The Commander of the Armed Forces, General Odawaa Yusuf Rage, today held a meeting with the officers of the United States Army, who discussed the strengthening of military cooperation between the two countries.
The meeting also discussed the strengthening of operations against Al-Shabaab, at a time when the country is fighting against the group, which has been heavily defeated, according to a news release from the Ministry of Defense of Somalia.
This meeting comes two days after the US planes targeted Al-Shabaab fighters who attacked the Somali government forces.
“With the cooperation of the federal government of Somalia, the United States Africa Command (AFRICOM) carried out a strike against Al-Shabaab terrorists who were attacking Somali National Army forces, near Bulobarde district, approximately 218 KM northwest of Mogadishu, October 23,” said a statement from AFRICOM at the time.
The United States has been providing continuous support to the Somali government since President Joe Biden approved the Pentagon’s request to deploy US troops to the area to counter the terrorist group in May.
The Ma’wisley front and Somalia’s new strategy
Somalia is currently undergoing a war against Al-Shabaab, which has achieved great success so far, as the government and local forces have taken over areas they have controlled for many years.
A government-allied Somali militia (Ma’wisley) killed at least 45 al-Shabaab fighters and beheaded some of them, three witnesses said on Sunday, as citizens in central regions of the country increasingly take up arms against the insurgents.
Somalia is at war with a cruel, global, and morally bankrupt terrorist group that we cannot allow to live and operate in our country. If we do not root this evil and mindlessly violent group out of our society, they will destroy our future and that of the generations to come. Enough is enough! This nightmare must finally end. said president Hassan of Somalia.
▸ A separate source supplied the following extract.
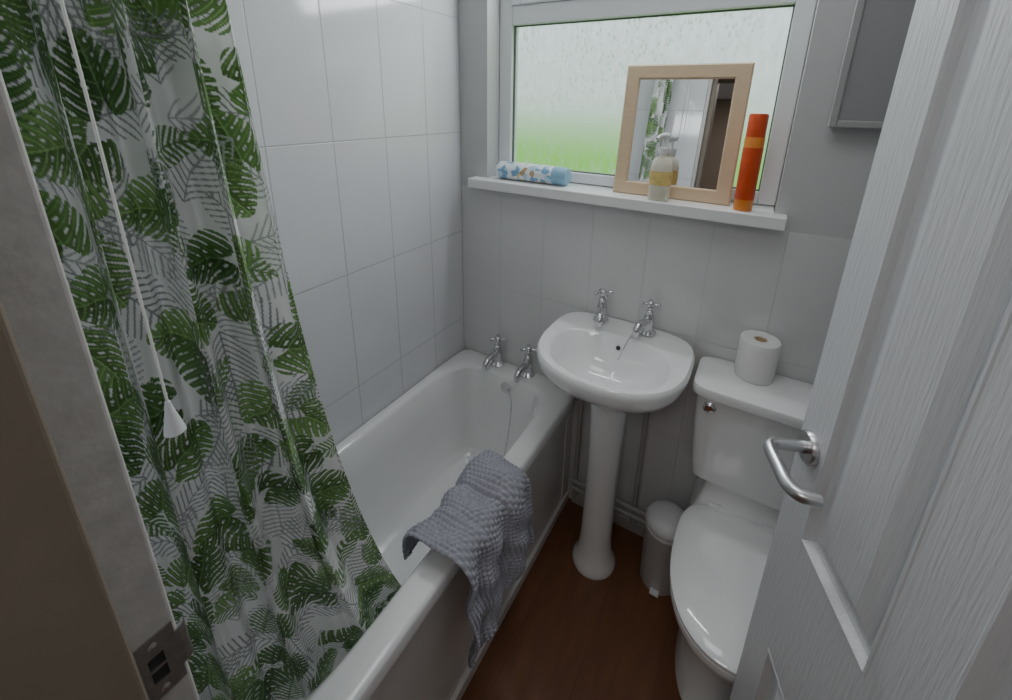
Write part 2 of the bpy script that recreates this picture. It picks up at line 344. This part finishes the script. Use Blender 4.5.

Al-Shabaab has made it their standard operating procedure to kill, maim, extort, and rob the Somali people of their hard-earned sources of livelihood and property. They remain the most existential threat to the gradually recovering Somali state. At this painfully difficult time of humanitarian and economic challenges, they continue to blow up water wells, forcefully take away people’s livestock and extort payment from struggling businesses that support families, individuals, and their communities.
Identity and Optics
The locals whose families and community members were savagely massacred and whose properties, including water wells, were destroyed have every legal and moral right to defend themselves by any means necessary. That said, from the psychological perspective, such traumatized victims do not care about the optics currently saturating the conventional and social media platforms nor do they care if they were called Ma’wisley (the male skirt-wearing) or Da’asley (the flip flop- wearing). However, to those foreign and local actors who have been stage-managing this saga, the name does matter. It is a priceless dog whistle.
Sustained emotional discussion on the Ma’wisley issue is the most effective way of cementing the single-factor narrative (al-Shabaab) in people’s psyches. And that in turn creates collective passivity, a false sense of security, and a priceless cover for all other actors (foreign and domestic) who are engaging in various elicit and zero-sum games. The more sensationalized the story, the more effective distraction it will be.